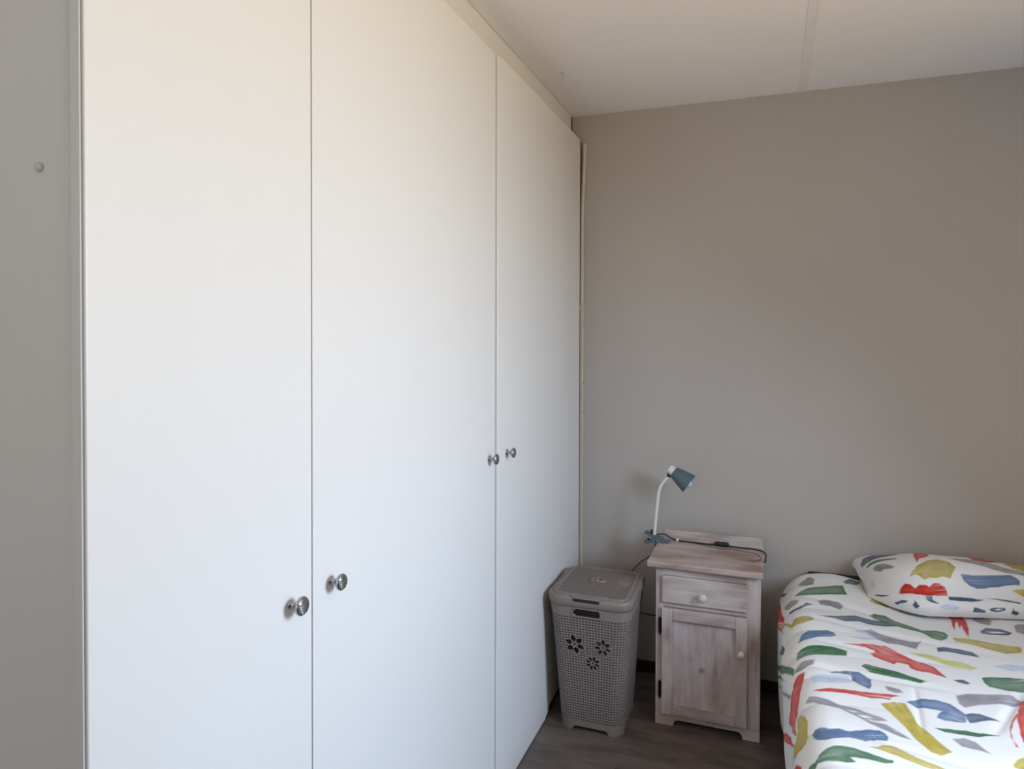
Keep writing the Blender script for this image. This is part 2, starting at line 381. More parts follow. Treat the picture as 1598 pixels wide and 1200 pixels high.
# front: two stiles, rails, arched apron
boxo('stile', NX0, NX0+.030, NY0, NY0+.018, .047, ZT0, M_wz, NS, .0015)
boxo('stile', NX1-.050, NX1, NY0, NY0+.018, .047, ZT0, M_wz, NS, .0015)
boxo('rail', NX0+.030, NX1-.050, NY0+.0008, NY0+.017, .590, ZT0, M_wx, NS, .0008)
boxo('rail', NX0+.030, NX1-.050, NY0+.0008, NY0+.017, .466, .484, M_wx, NS, .0008)
ap = [(NX0, .0469), (NX0, 0), (NX0+.068, 0)]
for k in range(0, 7): a = math.pi/2*k/6; ap.append((NX0+.090-.020*math.cos(a), .006+.020*math.sin(a)))
for k in range(6, -1, -1): a = math.pi/2*k/6; ap.append((NX1-.082+.020*math.cos(a), .006+.020*math.sin(a)))
ap += [(NX1-.060, 0), (NX1, 0), (NX1, .0469)]
bm = bmesh.new(); prism(bm, ap, NY0-.0006, NY0+.018); finish('apron', bm, M_wx, NS, bevel=.0012)
boxo('kick_back', NX0+.018, NX1-.018, NY0+.020, NY0+.024, .028, .046, M_wx, NS, 0)
# drawer
bm = bmesh.new()
x0, x1, z0, z1 = -.390, -.072, .485, .589
vs = box(bm, x0, x1, NY0-.012, NY0+.012, z0, z1); dr = finish('drawer', bm, M_wx, NS, bevel=.004, bseg=3)
boxo('drawer_box', x0+.02, x1-.02, NY0+.02, NY1-.03, z0+.006, z1-.02, M_wx, NS, 0)
def wknob(parent, x, z, y, r):
    bm = bmesh.new(); lathe(bm, [(r*.62, -.001), (r*.60, .003), (r*.52, .008), (r*.62, .012), (r*.9, .017), (r, .022), (r*.97, .027), (r*.8, .0315), (r*.5, .034), (.001, .035)], axis_mtx((x, y, z), (0, -1, 0)), 28)
    return finish('knob', bm, M_knobwood, parent, smooth=True)
wknob(dr, -.234, .527, NY0-.012, .0165)
# door: frame round a sunken panel
z0, z1 = .050, .463
dd = boxo('door', -.350, -.115, NY0+.0005, NY0+.006, .083, .421, M_wpanel, NS, 0); tag(dd, 'panelled door with a knot in its middle board')
def dpart(name, a, b, c, d, m): return boxo(name, a, b, NY0-.015, NY0+.008, c, d, m, dd, .0022)
dpart('door_stile', -.390, -.349, z0, z1, M_wz); dpart('door_stile', -.116, -.074, z0, z1, M_wz)
dpart('door_rail', -.3488, -.1162, .420, z1, M_wx); dpart('door_rail', -.3488, -.1162, z0, .084, M_wx)
wknob(dd, -.095, .336, NY0-.015, .0135)
for zc in (.390, .140):
    bm = bmesh.new(); tube(bm, [(-.3975, NY0-.006, zc-.030), (-.3975, NY0-.006, zc+.030)], .0042, 12)
    lathe(bm, [(.0016, 0), (.0034, .002), (.0034, .004), (.001, .006)], axis_mtx((-.3975, NY0-.006, zc+.030), (0, 0, 1)), 10)
    lathe(bm, [(.0016, 0), (.0034, .002), (.0034, .004), (.001, .006)], axis_mtx((-.3975, NY0-.006, zc-.030), (0, 0, -1)), 10)
    box(bm, -.404, -.391, NY0-.002, NY0-.0002, zc-.028, zc+.028)
    finish('hinge', bm, M_iron, NS)

# ------------------------------------------------------------------ laundry hamper
HCX, HCY = -.6385, 2.716
def hdim(z):
    t = z/.50
    return .124+.030*t+.004*t**3, .132+.044*t+.004*t**3
def perim(hx, hy, r, u):
    """u 0..1 round a rounded rectangle, starting front middle going +x; returns x, y, nx, ny"""
    sx, sy, q = hx-r, hy-r, math.pi/2*r
    segs = [sx, q, 2*sy, q, 2*sx, q, 2*sy, q, sx]; T = sum(segs); d = (u % 1.0)*T
    i = 0
    while i < 8 and d > segs[i]: d -= segs[i]; i += 1
    if i == 0: return d, -hy, 0, -1
    if i == 8: return -sx+d, -hy, 0, -1
    if i == 2: return hx, -sy+d, 1, 0
    if i == 4: return sx-d, hy, 0, 1
    if i == 6: return -hx, sy-d, -1, 0
    a = d/r
    cx_, cy_, a0 = {1: (sx, -sy, -math.pi/2), 3: (sx, sy, 0), 5: (-sx, sy, math.pi/2), 7: (-sx, -sy, math.pi)}[i]
    return cx_+r*math.cos(a0+a), cy_+r*math.sin(a0+a), math.cos(a0+a), math.sin(a0+a)
HR = .052
def hpt(u, z, off=0.0):
    hx, hy = hdim(z); x, y, nx, ny = perim(hx, hy, HR, u)
    return Vector((HCX+x+nx*off, HCY+y+ny*off, z))
HB = empty('laundry_hamper', (HCX, HCY, 0)); tag(HB, 'tall taupe plastic laundry hamper with perforated sides and flower cut-outs', 'laundry hamper')
NC, Z0L, Z1L, NR = 100, .040, .456, 40
zp = (Z1L-Z0L)/NR
flowers = [(-.692, .345, .039, 6), (-.583, .348, .034, 7), (-.623, .280, .030, 8)]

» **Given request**
Please transcribe the material above exactly as written. Leave the pictures out.

» **Worked solution**
Keep writing the Blender script for this image. This is part 2, starting at line 381. More parts follow. Treat the picture as 1598 pixels wide and 1200 pixels high.
# front: two stiles, rails, arched apron
boxo('stile', NX0, NX0+.030, NY0, NY0+.018, .047, ZT0, M_wz, NS, .0015)
boxo('stile', NX1-.050, NX1, NY0, NY0+.018, .047, ZT0, M_wz, NS, .0015)
boxo('rail', NX0+.030, NX1-.050, NY0+.0008, NY0+.017, .590, ZT0, M_wx, NS, .0008)
boxo('rail', NX0+.030, NX1-.050, NY0+.0008, NY0+.017, .466, .484, M_wx, NS, .0008)
ap = [(NX0, .0469), (NX0, 0), (NX0+.068, 0)]
for k in range(0, 7): a = math.pi/2*k/6; ap.append((NX0+.090-.020*math.cos(a), .006+.020*math.sin(a)))
for k in range(6, -1, -1): a = math.pi/2*k/6; ap.append((NX1-.082+.020*math.cos(a), .006+.020*math.sin(a)))
ap += [(NX1-.060, 0), (NX1, 0), (NX1, .0469)]
bm = bmesh.new(); prism(bm, ap, NY0-.0006, NY0+.018); finish('apron', bm, M_wx, NS, bevel=.0012)
boxo('kick_back', NX0+.018, NX1-.018, NY0+.020, NY0+.024, .028, .046, M_wx, NS, 0)
# drawer
bm = bmesh.new()
x0, x1, z0, z1 = -.390, -.072, .485, .589
vs = box(bm, x0, x1, NY0-.012, NY0+.012, z0, z1); dr = finish('drawer', bm, M_wx, NS, bevel=.004, bseg=3)
boxo('drawer_box', x0+.02, x1-.02, NY0+.02, NY1-.03, z0+.006, z1-.02, M_wx, NS, 0)
def wknob(parent, x, z, y, r):
    bm = bmesh.new(); lathe(bm, [(r*.62, -.001), (r*.60, .003), (r*.52, .008), (r*.62, .012), (r*.9, .017), (r, .022), (r*.97, .027), (r*.8, .0315), (r*.5, .034), (.001, .035)], axis_mtx((x, y, z), (0, -1, 0)), 28)
    return finish('knob', bm, M_knobwood, parent, smooth=True)
wknob(dr, -.234, .527, NY0-.012, .0165)
# door: frame round a sunken panel
z0, z1 = .050, .463
dd = boxo('door', -.350, -.115, NY0+.0005, NY0+.006, .083, .421, M_wpanel, NS, 0); tag(dd, 'panelled door with a knot in its middle board')
def dpart(name, a, b, c, d, m): return boxo(name, a, b, NY0-.015, NY0+.008, c, d, m, dd, .0022)
dpart('door_stile', -.390, -.349, z0, z1, M_wz); dpart('door_stile', -.116, -.074, z0, z1, M_wz)
dpart('door_rail', -.3488, -.1162, .420, z1, M_wx); dpart('door_rail', -.3488, -.1162, z0, .084, M_wx)
wknob(dd, -.095, .336, NY0-.015, .0135)
for zc in (.390, .140):
    bm = bmesh.new(); tube(bm, [(-.3975, NY0-.006, zc-.030), (-.3975, NY0-.006, zc+.030)], .0042, 12)
    lathe(bm, [(.0016, 0), (.0034, .002), (.0034, .004), (.001, .006)], axis_mtx((-.3975, NY0-.006, zc+.030), (0, 0, 1)), 10)
    lathe(bm, [(.0016, 0), (.0034, .002), (.0034, .004), (.001, .006)], axis_mtx((-.3975, NY0-.006, zc-.030), (0, 0, -1)), 10)
    box(bm, -.404, -.391, NY0-.002, NY0-.0002, zc-.028, zc+.028)
    finish('hinge', bm, M_iron, NS)

# ------------------------------------------------------------------ laundry hamper
HCX, HCY = -.6385, 2.716
def hdim(z):
    t = z/.50
    return .124+.030*t+.004*t**3, .132+.044*t+.004*t**3
def perim(hx, hy, r, u):
    """u 0..1 round a rounded rectangle, starting front middle going +x; returns x, y, nx, ny"""
    sx, sy, q = hx-r, hy-r, math.pi/2*r
    segs = [sx, q, 2*sy, q, 2*sx, q, 2*sy, q, sx]; T = sum(segs); d = (u % 1.0)*T
    i = 0
    while i < 8 and d > segs[i]: d -= segs[i]; i += 1
    if i == 0: return d, -hy, 0, -1
    if i == 8: return -sx+d, -hy, 0, -1
    if i == 2: return hx, -sy+d, 1, 0
    if i == 4: return sx-d, hy, 0, 1
    if i == 6: return -hx, sy-d, -1, 0
    a = d/r
    cx_, cy_, a0 = {1: (sx, -sy, -math.pi/2), 3: (sx, sy, 0), 5: (-sx, sy, math.pi/2), 7: (-sx, -sy, math.pi)}[i]
    return cx_+r*math.cos(a0+a), cy_+r*math.sin(a0+a), math.cos(a0+a), math.sin(a0+a)
HR = .052
def hpt(u, z, off=0.0):
    hx, hy = hdim(z); x, y, nx, ny = perim(hx, hy, HR, u)
    return Vector((HCX+x+nx*off, HCY+y+ny*off, z))
HB = empty('laundry_hamper', (HCX, HCY, 0)); tag(HB, 'tall taupe plastic laundry hamper with perforated sides and flower cut-outs', 'laundry hamper')
NC, Z0L, Z1L, NR = 100, .040, .456, 40
zp = (Z1L-Z0L)/NR
flowers = [(-.692, .345, .039, 6), (-.583, .348, .034, 7), (-.623, .280, .030, 8)]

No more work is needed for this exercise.